━━━━━ DATA SECTION

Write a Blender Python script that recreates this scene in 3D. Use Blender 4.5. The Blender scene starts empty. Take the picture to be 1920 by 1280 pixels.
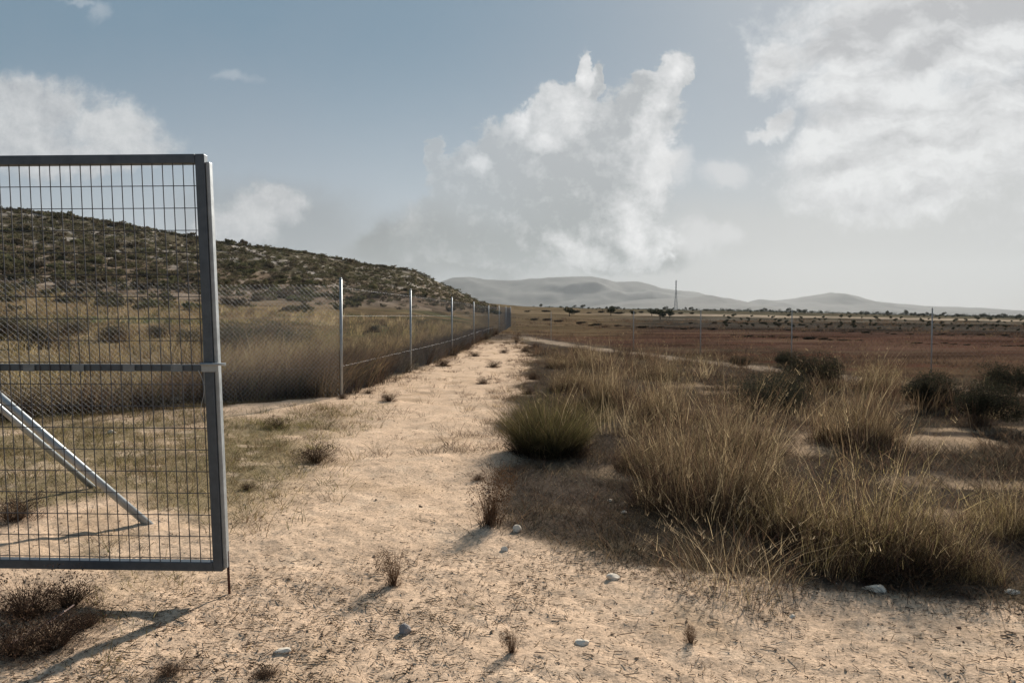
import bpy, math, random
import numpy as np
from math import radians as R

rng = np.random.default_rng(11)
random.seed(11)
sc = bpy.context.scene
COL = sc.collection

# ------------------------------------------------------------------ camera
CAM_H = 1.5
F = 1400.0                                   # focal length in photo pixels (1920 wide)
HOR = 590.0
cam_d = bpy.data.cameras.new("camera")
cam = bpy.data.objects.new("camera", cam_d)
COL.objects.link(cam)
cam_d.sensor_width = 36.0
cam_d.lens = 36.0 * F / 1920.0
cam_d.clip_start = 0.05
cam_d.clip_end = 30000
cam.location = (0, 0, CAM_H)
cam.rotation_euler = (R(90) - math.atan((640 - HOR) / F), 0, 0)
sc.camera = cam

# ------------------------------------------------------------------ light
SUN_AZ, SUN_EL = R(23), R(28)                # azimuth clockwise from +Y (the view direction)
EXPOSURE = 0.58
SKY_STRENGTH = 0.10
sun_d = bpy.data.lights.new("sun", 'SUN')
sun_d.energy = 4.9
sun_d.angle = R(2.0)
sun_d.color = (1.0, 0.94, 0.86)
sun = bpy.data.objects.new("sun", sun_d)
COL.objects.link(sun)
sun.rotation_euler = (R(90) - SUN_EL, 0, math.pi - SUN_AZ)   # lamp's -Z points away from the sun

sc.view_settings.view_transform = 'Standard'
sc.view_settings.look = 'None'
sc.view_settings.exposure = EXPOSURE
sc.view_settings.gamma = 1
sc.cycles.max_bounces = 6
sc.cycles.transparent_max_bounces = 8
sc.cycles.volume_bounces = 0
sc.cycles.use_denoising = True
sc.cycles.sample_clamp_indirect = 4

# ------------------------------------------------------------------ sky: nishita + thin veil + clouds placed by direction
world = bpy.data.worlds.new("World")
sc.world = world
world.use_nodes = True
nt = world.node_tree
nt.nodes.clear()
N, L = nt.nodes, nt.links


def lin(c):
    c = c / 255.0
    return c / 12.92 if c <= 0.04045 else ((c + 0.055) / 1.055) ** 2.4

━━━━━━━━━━

PROBLEM DETAILS:
From the data above, copy each line that has the string "pixels".

ANSWER TO THE TASK:
Write a Blender Python script that recreates this scene in 3D. Use Blender 4.5. The Blender scene starts empty. Take the picture to be 1920 by 1280 pixels.
F = 1400.0                                   # focal length in photo pixels (1920 wide)